begin INFORMATION SUPPLIED
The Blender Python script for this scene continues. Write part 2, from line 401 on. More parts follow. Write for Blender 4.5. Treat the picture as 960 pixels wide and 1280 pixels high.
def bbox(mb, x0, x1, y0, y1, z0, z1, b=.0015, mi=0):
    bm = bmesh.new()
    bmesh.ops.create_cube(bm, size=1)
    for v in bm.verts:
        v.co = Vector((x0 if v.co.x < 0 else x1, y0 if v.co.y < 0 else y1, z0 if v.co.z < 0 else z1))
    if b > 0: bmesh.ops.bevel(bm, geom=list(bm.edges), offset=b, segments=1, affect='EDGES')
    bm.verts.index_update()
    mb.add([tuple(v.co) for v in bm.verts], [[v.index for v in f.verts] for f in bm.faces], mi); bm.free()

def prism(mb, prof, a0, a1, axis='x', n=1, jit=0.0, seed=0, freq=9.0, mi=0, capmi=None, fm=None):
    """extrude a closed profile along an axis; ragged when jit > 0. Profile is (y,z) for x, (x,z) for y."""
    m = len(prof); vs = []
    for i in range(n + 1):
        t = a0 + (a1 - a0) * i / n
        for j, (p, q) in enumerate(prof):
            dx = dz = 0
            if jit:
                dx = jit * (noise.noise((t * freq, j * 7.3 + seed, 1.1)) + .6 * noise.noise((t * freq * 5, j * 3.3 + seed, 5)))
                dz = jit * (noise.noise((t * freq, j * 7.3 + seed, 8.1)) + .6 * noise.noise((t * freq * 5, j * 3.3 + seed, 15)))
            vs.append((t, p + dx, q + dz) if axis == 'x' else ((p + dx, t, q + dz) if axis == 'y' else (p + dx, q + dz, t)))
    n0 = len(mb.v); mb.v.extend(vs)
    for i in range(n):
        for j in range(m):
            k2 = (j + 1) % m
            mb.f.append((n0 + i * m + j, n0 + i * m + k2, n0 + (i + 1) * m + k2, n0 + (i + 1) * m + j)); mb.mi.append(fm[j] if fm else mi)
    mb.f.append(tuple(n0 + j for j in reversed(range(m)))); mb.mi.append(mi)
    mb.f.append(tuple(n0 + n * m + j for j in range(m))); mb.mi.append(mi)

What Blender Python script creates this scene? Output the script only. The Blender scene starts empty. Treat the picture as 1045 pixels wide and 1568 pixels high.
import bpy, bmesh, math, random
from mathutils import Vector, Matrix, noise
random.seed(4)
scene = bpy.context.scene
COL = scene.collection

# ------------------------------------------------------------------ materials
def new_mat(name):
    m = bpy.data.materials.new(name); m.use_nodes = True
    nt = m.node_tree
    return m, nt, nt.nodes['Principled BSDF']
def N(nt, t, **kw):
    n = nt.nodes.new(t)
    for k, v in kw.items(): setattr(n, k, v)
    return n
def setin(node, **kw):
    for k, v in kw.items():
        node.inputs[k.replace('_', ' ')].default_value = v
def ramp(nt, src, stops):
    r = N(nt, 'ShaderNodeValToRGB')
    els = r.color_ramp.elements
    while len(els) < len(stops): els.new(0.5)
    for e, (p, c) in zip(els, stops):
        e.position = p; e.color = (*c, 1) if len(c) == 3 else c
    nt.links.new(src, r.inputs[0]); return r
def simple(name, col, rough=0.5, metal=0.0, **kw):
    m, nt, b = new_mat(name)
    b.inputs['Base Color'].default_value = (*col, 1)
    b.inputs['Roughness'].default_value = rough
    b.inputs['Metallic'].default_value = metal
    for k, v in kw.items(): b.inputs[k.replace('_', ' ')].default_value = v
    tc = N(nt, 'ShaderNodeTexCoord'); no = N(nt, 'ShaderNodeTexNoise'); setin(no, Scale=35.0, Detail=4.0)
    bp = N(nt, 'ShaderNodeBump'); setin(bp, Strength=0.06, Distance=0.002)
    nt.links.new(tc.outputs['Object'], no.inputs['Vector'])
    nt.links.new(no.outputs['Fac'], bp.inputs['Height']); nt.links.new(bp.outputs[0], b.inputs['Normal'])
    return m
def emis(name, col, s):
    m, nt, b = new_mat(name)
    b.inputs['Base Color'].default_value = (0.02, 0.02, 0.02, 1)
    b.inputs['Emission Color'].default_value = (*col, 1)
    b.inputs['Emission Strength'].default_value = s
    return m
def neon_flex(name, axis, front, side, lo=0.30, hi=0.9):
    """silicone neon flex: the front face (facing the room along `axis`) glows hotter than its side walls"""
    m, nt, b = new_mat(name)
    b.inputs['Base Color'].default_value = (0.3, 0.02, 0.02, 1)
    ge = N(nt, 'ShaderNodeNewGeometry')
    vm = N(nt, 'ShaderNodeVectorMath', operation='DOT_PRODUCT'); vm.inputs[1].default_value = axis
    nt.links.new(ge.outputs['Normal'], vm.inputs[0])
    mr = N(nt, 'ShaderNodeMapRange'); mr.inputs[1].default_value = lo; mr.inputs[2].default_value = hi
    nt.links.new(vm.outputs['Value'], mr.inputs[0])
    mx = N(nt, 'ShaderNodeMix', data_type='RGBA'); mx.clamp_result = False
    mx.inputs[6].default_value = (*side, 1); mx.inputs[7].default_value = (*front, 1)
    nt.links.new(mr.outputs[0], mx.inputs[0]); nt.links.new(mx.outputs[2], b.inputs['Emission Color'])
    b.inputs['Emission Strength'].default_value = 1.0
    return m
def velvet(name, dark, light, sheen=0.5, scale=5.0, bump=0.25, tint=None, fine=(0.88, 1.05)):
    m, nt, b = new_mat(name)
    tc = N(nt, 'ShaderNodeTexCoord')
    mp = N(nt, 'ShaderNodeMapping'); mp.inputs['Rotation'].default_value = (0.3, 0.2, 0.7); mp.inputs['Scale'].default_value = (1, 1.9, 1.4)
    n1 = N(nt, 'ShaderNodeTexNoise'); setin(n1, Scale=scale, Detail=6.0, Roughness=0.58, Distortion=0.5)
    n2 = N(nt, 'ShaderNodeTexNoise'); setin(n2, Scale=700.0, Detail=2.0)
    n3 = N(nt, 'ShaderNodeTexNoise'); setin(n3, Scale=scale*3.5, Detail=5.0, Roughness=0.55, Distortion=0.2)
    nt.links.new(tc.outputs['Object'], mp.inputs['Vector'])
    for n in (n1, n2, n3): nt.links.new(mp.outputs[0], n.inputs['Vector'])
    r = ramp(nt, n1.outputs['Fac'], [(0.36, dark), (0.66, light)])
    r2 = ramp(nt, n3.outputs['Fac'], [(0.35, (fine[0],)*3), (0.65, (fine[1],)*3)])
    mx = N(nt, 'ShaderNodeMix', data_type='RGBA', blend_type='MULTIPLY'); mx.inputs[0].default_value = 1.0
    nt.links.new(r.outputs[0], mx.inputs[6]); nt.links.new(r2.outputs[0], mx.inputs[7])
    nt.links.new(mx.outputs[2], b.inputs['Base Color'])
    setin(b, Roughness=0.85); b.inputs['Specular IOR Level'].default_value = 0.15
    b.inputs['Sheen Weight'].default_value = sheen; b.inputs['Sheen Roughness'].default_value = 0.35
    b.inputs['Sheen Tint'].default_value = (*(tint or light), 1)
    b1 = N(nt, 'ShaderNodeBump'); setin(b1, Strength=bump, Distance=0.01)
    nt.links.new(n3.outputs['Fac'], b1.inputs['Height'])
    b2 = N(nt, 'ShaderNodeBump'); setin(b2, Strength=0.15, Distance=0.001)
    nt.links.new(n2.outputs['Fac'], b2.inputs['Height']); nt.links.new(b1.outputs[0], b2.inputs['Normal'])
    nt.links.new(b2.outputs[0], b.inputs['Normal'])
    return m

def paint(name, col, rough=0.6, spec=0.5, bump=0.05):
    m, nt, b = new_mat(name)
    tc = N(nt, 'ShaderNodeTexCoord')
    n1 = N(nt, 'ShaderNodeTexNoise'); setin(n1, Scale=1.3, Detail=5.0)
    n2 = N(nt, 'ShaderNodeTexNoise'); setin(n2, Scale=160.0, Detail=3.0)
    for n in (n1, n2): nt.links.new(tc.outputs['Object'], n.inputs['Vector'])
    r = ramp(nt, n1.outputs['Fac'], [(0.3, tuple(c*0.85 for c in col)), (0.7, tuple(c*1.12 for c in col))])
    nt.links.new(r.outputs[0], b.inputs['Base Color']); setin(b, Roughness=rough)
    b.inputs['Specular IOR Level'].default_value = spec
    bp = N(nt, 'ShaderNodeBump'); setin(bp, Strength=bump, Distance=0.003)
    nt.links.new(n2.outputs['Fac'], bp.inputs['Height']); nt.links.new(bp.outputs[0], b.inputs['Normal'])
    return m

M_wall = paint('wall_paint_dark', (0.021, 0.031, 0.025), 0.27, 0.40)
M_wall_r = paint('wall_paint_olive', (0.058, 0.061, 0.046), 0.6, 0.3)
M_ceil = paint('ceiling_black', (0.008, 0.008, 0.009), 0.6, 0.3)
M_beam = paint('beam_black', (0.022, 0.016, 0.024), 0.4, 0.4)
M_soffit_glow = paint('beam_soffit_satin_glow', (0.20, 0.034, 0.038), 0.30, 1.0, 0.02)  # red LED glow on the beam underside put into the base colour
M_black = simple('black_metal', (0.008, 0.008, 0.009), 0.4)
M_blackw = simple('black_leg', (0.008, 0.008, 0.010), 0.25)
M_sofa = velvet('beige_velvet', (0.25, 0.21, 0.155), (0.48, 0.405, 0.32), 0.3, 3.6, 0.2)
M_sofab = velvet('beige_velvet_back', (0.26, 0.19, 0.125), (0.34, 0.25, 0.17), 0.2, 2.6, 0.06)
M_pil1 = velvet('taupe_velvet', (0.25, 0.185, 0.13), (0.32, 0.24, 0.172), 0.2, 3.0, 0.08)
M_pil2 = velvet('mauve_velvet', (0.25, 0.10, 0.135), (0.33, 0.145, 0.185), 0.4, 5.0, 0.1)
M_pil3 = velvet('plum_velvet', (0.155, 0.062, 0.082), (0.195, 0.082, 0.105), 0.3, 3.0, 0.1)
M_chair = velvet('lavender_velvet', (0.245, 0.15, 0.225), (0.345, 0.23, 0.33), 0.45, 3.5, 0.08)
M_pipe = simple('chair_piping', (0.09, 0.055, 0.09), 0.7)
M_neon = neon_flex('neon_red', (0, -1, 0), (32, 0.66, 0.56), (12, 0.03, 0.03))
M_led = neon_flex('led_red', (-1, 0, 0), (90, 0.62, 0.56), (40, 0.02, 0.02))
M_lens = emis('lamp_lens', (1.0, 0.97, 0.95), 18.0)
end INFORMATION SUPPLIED
EXERCISE REQUIREMENTS.
Give back, verbatim, the lines from the top of the entries above through the line containing "mb.add([tuple(v.co) for v".

SOLUTION FOR THIS TASK.
The Blender Python script for this scene continues. Write part 2, from line 401 on. More parts follow. Write for Blender 4.5. Treat the picture as 960 pixels wide and 1280 pixels high.
def bbox(mb, x0, x1, y0, y1, z0, z1, b=.0015, mi=0):
    bm = bmesh.new()
    bmesh.ops.create_cube(bm, size=1)
    for v in bm.verts:
        v.co = Vector((x0 if v.co.x < 0 else x1, y0 if v.co.y < 0 else y1, z0 if v.co.z < 0 else z1))
    if b > 0: bmesh.ops.bevel(bm, geom=list(bm.edges), offset=b, segments=1, affect='EDGES')
    bm.verts.index_update()
    mb.add([tuple(v.co) for v in bm.verts], [[v.index for v in f.verts] for f in bm.faces], mi); bm.free()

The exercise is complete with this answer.